• _The request_
Transcribe exactly the lines from the one containing "Model this scene" through the one containing "COL = sc.collection", both included, and leave out any pictures.

• _Material shown_
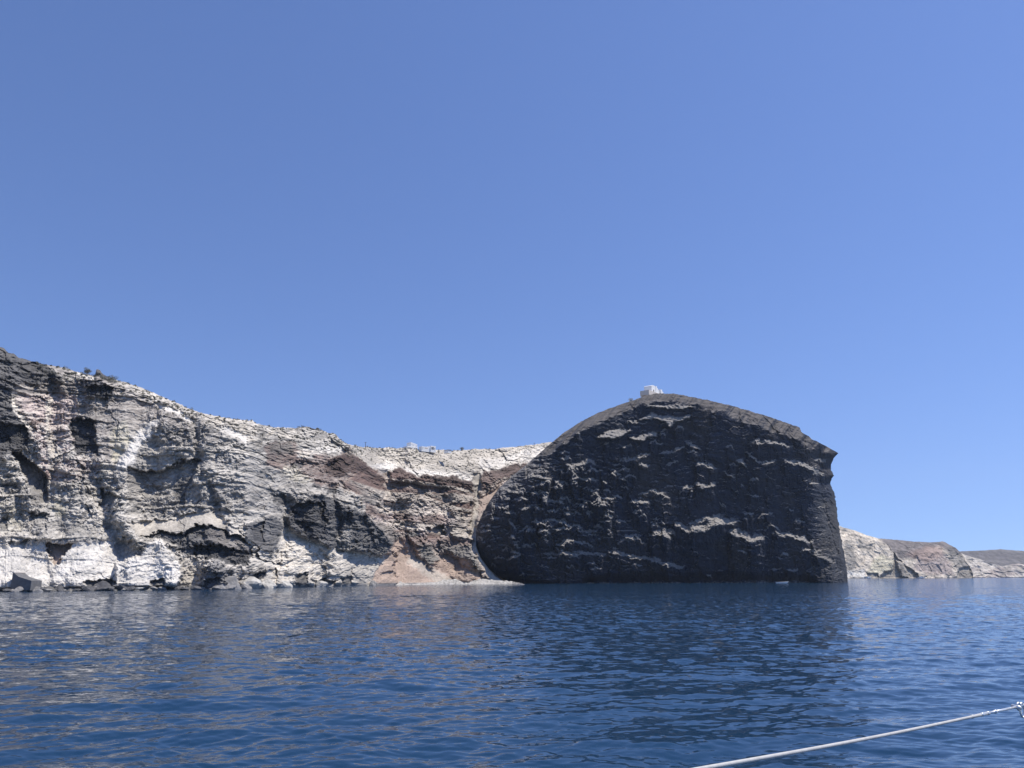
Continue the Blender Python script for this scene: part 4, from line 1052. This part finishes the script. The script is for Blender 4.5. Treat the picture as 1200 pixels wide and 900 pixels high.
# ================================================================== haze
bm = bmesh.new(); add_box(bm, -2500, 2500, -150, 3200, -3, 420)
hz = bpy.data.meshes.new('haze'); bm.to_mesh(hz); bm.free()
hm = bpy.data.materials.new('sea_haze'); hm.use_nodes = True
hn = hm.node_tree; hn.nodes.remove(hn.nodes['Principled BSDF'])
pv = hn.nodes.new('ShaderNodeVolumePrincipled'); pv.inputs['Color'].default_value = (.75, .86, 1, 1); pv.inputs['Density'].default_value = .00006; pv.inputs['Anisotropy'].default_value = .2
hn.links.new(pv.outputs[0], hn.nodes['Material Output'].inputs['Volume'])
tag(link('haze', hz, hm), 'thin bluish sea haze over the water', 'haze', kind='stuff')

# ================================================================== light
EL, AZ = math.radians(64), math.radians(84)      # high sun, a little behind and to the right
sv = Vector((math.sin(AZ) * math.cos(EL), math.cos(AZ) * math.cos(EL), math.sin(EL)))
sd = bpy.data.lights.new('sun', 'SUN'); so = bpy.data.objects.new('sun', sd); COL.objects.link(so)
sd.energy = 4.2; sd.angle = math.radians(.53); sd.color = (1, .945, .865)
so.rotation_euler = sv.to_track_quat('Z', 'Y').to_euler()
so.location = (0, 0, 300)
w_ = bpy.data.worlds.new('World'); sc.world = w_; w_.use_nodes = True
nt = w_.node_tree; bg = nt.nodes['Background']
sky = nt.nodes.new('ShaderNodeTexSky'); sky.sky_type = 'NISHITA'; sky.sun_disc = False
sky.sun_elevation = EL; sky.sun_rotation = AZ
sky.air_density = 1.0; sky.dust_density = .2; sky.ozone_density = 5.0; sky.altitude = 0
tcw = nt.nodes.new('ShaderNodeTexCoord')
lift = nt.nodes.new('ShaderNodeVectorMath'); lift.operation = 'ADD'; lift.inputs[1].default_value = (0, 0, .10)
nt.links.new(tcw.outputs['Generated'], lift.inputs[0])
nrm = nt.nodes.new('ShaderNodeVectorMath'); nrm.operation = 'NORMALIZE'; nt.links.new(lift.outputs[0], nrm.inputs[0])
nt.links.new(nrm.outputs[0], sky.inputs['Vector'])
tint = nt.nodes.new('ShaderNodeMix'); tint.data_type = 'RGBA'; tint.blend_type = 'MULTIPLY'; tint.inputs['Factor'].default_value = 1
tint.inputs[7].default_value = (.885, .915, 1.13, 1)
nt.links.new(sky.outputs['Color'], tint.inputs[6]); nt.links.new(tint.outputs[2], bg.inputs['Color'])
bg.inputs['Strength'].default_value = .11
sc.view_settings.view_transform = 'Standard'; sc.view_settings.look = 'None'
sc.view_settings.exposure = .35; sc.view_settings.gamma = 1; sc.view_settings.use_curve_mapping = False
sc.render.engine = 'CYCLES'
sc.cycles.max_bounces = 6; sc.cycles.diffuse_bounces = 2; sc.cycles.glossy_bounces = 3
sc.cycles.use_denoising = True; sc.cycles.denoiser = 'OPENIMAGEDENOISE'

* * *

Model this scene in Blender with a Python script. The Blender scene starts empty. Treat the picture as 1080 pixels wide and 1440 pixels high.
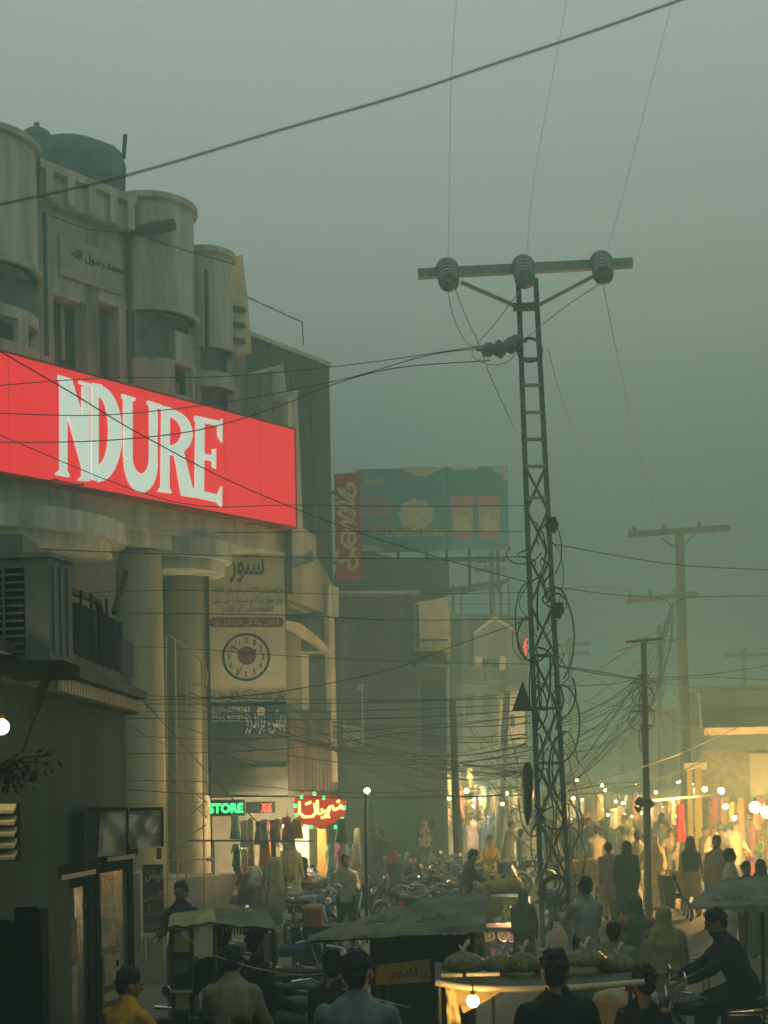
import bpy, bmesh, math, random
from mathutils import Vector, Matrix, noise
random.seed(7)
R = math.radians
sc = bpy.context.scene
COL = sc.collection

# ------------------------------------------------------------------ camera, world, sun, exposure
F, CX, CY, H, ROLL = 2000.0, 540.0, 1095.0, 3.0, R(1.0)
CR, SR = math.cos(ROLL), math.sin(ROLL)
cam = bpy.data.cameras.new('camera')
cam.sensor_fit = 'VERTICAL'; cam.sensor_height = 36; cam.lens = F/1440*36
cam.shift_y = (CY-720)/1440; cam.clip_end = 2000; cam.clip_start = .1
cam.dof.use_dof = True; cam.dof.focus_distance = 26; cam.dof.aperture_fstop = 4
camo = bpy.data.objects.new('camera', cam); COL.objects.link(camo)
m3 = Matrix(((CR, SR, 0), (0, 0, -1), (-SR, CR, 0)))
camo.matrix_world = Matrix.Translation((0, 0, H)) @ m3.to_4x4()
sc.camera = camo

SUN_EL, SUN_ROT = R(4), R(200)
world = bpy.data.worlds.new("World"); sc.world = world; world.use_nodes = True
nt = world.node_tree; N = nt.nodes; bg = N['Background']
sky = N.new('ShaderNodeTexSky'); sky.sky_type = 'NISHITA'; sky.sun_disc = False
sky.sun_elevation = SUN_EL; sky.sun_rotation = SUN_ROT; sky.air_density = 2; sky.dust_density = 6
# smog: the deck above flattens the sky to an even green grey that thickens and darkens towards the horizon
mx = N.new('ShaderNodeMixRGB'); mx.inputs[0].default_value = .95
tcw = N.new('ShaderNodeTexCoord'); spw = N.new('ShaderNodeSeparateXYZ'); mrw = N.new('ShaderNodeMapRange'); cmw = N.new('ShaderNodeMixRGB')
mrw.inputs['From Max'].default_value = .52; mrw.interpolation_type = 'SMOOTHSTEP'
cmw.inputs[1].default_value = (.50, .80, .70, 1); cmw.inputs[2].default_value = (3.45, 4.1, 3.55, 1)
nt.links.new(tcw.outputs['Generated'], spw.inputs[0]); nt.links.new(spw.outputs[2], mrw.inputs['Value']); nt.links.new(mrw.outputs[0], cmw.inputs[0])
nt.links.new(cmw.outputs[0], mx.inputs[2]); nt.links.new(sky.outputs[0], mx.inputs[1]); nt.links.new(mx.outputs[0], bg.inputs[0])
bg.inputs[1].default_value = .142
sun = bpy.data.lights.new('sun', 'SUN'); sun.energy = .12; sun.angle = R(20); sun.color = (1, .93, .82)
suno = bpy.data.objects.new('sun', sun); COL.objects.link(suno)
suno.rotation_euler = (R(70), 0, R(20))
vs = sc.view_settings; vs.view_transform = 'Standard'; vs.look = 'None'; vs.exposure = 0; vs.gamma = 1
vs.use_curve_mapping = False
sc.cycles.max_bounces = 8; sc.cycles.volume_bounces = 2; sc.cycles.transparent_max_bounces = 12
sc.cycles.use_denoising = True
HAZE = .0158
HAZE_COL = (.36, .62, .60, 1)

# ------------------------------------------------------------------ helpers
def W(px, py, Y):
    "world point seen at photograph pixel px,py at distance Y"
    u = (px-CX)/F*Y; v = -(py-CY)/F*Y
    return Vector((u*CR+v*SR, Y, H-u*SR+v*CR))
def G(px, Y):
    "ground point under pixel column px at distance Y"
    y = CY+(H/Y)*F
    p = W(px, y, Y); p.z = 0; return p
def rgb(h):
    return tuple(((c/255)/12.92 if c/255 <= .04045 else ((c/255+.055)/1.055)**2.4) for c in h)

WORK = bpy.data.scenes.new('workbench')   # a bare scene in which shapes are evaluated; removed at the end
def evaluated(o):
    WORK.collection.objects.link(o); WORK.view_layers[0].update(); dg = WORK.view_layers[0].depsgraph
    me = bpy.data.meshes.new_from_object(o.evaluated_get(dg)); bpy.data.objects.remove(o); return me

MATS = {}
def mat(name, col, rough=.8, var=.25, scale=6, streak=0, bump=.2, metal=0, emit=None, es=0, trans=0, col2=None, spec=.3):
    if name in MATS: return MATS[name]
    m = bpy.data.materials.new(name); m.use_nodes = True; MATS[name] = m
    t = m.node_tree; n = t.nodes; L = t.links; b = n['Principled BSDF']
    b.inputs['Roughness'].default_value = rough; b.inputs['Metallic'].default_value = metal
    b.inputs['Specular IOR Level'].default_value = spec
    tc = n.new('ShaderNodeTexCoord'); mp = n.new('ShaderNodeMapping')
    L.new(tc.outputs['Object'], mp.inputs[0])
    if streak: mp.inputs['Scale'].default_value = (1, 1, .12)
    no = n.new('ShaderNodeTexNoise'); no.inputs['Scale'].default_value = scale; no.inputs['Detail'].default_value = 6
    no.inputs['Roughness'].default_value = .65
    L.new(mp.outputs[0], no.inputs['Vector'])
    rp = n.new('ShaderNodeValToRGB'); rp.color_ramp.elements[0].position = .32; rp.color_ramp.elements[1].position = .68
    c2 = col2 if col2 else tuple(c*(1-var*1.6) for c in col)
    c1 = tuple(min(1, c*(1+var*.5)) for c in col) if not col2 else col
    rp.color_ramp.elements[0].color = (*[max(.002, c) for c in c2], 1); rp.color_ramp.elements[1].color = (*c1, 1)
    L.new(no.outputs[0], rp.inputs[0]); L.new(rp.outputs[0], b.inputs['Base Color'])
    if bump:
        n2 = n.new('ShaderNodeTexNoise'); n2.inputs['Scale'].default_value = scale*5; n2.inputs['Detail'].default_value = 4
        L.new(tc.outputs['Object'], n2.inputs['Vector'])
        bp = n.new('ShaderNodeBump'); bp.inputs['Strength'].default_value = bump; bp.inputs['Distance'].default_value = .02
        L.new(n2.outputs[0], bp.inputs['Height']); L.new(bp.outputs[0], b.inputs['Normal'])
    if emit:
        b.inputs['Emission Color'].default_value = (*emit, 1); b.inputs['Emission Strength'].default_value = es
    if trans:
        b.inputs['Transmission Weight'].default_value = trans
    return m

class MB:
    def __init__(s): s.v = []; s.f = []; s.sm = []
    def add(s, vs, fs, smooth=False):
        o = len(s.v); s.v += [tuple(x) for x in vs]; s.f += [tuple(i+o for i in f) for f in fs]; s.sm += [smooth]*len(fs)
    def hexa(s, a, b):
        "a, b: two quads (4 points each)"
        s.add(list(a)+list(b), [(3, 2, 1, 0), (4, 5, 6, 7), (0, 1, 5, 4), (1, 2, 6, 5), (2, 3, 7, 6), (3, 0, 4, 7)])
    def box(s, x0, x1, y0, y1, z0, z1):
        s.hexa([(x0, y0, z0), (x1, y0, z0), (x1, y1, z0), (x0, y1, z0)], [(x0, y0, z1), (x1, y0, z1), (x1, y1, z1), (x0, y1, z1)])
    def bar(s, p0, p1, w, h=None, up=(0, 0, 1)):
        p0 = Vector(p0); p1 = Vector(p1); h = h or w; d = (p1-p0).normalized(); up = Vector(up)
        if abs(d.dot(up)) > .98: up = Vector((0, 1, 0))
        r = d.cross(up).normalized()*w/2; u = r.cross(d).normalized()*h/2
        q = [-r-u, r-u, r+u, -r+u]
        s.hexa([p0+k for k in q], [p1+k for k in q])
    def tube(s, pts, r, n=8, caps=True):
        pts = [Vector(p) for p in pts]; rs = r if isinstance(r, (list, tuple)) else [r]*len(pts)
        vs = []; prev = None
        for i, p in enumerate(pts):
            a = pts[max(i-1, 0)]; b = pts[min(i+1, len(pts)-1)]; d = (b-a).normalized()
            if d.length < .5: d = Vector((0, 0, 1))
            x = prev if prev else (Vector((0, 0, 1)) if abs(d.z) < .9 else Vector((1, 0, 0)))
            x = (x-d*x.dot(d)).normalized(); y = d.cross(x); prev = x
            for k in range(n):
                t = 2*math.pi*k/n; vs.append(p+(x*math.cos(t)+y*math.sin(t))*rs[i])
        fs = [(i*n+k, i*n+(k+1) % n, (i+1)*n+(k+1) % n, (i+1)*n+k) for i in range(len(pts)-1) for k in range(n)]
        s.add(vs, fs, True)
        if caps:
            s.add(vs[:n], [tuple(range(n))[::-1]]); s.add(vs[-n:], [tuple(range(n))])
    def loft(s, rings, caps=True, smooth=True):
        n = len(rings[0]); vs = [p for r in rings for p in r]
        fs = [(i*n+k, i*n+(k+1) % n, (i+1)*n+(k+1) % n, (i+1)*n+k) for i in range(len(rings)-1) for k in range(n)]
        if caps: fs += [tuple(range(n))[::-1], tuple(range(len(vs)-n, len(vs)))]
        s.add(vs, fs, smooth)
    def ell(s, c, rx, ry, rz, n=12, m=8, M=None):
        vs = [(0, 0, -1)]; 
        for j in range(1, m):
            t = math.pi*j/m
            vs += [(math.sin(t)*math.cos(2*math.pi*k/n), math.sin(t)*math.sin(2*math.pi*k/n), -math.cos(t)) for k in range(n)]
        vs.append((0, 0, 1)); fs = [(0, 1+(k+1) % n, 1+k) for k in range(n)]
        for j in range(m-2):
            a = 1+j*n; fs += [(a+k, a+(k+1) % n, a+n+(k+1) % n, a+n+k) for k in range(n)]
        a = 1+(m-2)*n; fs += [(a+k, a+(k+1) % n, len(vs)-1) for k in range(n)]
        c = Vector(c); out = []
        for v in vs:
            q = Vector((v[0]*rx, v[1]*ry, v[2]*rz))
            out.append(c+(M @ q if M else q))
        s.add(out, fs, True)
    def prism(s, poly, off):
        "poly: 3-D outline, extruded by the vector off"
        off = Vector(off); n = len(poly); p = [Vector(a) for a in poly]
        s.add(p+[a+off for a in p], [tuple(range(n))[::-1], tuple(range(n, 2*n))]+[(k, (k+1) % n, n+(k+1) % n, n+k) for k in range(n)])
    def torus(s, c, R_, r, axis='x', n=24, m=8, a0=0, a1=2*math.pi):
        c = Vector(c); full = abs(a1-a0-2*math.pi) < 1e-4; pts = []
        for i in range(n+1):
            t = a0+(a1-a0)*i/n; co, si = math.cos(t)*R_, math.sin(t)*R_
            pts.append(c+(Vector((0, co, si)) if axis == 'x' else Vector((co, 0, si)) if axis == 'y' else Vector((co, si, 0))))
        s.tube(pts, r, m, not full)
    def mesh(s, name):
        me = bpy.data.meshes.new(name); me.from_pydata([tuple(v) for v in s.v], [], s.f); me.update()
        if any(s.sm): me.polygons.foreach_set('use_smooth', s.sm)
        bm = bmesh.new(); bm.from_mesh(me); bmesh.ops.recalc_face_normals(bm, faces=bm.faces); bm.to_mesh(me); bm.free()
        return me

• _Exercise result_
Model this scene in Blender with a Python script. The Blender scene starts empty. Treat the picture as 1080 pixels wide and 1440 pixels high.
import bpy, bmesh, math, random
from mathutils import Vector, Matrix, noise
random.seed(7)
R = math.radians
sc = bpy.context.scene
COL = sc.collection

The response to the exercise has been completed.